I just put up a new album in my gallery of my favorite pics. Click Melissa’s pic to get there:
I had one of my classic Zach’s a dumbass moment today while I was unloading some equipment at Home Depot. I was trying to take off a bungee cord that was being stubborn, so I leaned down to take a closer look. Just then I had an interesting thought: man, if this thing broke and flew off with my face right here….that would probably suck. That was the voice or reason, and I heard it about one eight of a second before the bungie came flying off the hook. It landed about 10 feet from my truck before I realized that it smacked me right on the bridge of the nose. I ended up with about a half inch gash right on on the bridge of my nose. I’m hoping I’m lucky and wake up with out two black eyes from the blood draining overnight. Dumbass!!!
OK…so I have to admit that that I’ve started listening to a little bit of Country music again. I had all I could stand of Justin Timberlake, Gwen Stephani, and Fergie (neither of whom have called me in at least a few months… the nerve!!!) on my usual radio stations and looked for a change. Remember, I am a Texan. While I’m pretty much a city boy, I was in fact born and raised in the great state of Texas and if you don’t listen to at least some country every few years they can kick you out of the state. So, anyway I have been listening to a little country, and I’m not afraid to admit it!

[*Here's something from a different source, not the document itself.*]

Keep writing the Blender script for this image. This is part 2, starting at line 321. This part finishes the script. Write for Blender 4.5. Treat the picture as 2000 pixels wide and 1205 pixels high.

I used to think that country music was a song writing step above Pop. You have to admit there is some stupid crap written into Pop songs that sound like they were written by 9 year olds : Example: My hump, my hump, my hump, my lovely lady lumps (Check it out).
Lovely lady lumps? Even coming from the curvy Fergie, that just doesn’t sound appealing.
But I heard a country song that made me think otherwise. It starts off pretty well with a guy singing about how he wants to run away with this girl, take her out into nature etc. But then the corus is…. I wanna check you for ticks.
What? Really? come on!!!!
Yea…. you’d have to get naked to check for ticks…. but that’s not sexy!!! You have to get naked for a colonoscopy… but would you sing a song about wanting to check you for polyps? Did that songwriter use that as a pick up line? Did it work?
Advertisement works by the way. I started listening to a station called the wolf just because one of their DJ’s (who I don’t think I’ve even heard yet) is cute. I digress. There is still a lot of country that I can’t handle. A lot of the things everybody makes fun of country about holds true for probably %30-40 of what I’ve heard. I can’t handle the really slow songs or really depressing songs… but some of the other songs are ok. The bonus for me is that since I haven’t really listened to country in several years, even the old songs are new to me.
One last thought on Country Music… They need to come up with a moratorium on new songs with the oldest trick in the country music lyrics book. No more songs can be written where there is some little cute tag line that is used through out the song, and at the end of the song it’s used by someone who is dead, dying, by God, a boy who has become a father, a girl who has become a mother, or anything similar. You guys know what I’m talking about! It’s over used, and we need to slooooow down.
Ha. Lets see some of these dumbass moments expressed through pictures! On another note, I’ve been listening to country music in Cayman, it is the first preset button on my radio but only plays country about a handful of the time I am scrolling through stations. Hopefully, with this sentiment I will, one day, be allowed back in Texas.